Ciudad del Este – South America’s black market hotspot

The tiny country of Paraguay doesn’t often pop up on the “must-see” list for those traveling to South America. Sitting landlocked between Argentina to the south, Bolivia to the west and Brazil to the north and east, Paraguay has been described as “the forgotten country of Latin America.” But Paraguay has nevertheless attracted quite a bit of attention lately, less for tourism than because it is an important hub in the global smuggling trade.

A vast bazaar of illegal weapons, counterfeit goods and illicit substances is spread out for sale in the markets of Ciudad del Este, Paraguay’s smuggling capital. The city is conveniently located at the convergence of the borders of three countries (Brazil, Argentina and Paraguay), making it the ideal transit point for tax free and often illegal goods headed to all points beyond. GOOD magazine has an interesting profile on Ciudad del Este in its most recent issue. Author Sacha Feinman dives into the city’s back alleys and sidestreets, where he discovers everything from AK-47′s to Montblanc pens to bricks of marijuana can be easily obtained for purchase. Feinman also befriends some of Ciudad del Este’s many porters-for-hire, who package illicit goods and carry them over the city’s 1,600-foot “Friendship Bridge” to neighboring Brazil.

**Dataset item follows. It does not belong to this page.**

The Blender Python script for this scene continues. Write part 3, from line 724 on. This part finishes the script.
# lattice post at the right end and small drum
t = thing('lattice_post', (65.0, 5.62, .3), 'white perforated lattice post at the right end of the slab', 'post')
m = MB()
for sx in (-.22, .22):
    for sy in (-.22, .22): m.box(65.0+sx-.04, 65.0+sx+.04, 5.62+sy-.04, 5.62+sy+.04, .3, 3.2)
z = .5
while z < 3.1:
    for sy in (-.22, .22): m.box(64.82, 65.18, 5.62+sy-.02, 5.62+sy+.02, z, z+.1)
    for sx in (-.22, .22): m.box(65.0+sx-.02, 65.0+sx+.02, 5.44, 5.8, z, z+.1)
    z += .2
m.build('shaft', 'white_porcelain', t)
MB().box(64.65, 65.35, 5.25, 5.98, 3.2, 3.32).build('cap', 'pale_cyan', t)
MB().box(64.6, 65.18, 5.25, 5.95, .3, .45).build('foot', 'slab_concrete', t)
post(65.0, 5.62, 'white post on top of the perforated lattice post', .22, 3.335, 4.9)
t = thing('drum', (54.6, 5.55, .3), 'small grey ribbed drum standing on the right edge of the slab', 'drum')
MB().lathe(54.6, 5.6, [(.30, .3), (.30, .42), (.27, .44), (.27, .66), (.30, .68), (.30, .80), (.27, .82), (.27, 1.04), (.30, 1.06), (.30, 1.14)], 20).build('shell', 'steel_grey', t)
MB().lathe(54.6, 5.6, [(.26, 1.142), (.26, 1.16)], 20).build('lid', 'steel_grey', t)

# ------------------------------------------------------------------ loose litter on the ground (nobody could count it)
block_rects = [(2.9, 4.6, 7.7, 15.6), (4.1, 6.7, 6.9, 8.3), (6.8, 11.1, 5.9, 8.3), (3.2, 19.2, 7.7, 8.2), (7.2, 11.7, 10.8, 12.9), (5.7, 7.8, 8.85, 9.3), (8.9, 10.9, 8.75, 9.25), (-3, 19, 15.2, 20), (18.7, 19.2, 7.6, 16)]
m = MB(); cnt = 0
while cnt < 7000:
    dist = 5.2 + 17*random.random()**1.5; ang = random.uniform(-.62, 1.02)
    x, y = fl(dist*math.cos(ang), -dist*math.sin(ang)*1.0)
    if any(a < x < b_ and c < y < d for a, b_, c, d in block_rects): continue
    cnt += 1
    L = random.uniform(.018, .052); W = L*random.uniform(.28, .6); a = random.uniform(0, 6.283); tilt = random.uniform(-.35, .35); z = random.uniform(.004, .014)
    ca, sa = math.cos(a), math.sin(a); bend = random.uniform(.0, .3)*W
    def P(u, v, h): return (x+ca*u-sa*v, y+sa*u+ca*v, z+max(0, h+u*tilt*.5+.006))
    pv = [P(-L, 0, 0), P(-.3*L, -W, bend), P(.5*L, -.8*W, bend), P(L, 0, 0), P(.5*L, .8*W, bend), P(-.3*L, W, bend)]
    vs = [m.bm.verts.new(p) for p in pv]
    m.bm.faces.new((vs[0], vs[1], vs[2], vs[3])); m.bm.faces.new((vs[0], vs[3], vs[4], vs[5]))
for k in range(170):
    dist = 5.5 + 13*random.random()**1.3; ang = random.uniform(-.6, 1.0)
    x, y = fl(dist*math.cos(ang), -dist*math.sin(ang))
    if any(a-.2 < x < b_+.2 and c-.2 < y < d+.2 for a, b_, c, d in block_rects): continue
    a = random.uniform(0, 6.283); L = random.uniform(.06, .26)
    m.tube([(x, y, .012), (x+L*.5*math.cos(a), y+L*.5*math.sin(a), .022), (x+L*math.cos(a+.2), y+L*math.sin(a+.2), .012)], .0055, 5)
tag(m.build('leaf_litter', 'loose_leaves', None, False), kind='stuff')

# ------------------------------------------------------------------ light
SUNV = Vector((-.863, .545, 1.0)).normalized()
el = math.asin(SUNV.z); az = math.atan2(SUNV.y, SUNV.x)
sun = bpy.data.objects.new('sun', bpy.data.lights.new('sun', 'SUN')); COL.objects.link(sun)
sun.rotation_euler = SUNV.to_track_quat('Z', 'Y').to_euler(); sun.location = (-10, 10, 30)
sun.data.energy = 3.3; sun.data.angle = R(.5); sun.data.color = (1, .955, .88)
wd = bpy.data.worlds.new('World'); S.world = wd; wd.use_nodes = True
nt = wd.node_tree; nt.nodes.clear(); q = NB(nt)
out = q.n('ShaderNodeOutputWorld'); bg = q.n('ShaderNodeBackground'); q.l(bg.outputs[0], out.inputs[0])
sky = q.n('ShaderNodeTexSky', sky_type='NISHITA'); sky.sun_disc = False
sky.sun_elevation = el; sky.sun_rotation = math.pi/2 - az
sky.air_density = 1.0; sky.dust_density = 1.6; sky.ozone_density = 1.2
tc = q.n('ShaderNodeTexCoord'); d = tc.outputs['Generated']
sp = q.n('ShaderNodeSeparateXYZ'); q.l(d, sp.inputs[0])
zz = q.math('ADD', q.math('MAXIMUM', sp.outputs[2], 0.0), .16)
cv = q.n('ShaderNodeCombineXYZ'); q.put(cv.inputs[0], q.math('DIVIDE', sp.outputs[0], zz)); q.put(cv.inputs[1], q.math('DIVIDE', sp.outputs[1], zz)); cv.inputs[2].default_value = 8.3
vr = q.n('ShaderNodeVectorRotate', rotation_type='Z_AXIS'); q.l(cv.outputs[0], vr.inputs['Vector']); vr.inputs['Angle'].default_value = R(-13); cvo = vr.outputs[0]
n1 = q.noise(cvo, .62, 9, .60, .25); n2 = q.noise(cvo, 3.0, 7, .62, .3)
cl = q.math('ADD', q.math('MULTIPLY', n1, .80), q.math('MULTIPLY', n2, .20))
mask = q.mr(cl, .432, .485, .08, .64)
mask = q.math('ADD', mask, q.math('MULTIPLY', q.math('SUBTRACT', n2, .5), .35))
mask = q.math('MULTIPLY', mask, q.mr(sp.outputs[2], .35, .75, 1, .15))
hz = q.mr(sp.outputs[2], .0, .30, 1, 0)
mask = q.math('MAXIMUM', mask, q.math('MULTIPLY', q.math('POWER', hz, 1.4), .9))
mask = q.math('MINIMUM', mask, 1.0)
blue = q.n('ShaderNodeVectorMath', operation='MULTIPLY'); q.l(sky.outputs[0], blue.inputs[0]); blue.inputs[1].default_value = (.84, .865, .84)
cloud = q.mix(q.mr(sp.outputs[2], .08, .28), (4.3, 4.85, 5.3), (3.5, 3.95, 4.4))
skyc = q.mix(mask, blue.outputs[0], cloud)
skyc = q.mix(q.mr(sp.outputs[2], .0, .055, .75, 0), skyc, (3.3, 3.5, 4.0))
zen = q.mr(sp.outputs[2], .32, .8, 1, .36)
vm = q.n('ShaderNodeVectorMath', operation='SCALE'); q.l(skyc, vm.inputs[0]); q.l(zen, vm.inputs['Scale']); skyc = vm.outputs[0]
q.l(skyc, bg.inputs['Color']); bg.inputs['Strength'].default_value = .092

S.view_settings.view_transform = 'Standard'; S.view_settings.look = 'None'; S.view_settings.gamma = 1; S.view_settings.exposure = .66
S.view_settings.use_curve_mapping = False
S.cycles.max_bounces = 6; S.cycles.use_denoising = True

Instead of crossing through customs, the men drop their packages off the side to the riverbank below, where waiting teenagers sort through the packages for distribution. So much for filling out that customs form…

As long as the Paraguayan and Brazilian authorities continue to turn a blind eye to the thriving smuggling practice, Paraguay’s black markets will continue to thrive. For a country that doesn’t see much tourism (or other industry for that matter) it seems to be as much an economic necessity as it is a fact of life. Do exercise caution if you’re even considering a visit. Aside from all the petty lawlessness, Wikitravel warns that Paraguay is currently experiencing its worst outbreak of Yellow Fever in over 60 years. Yikes.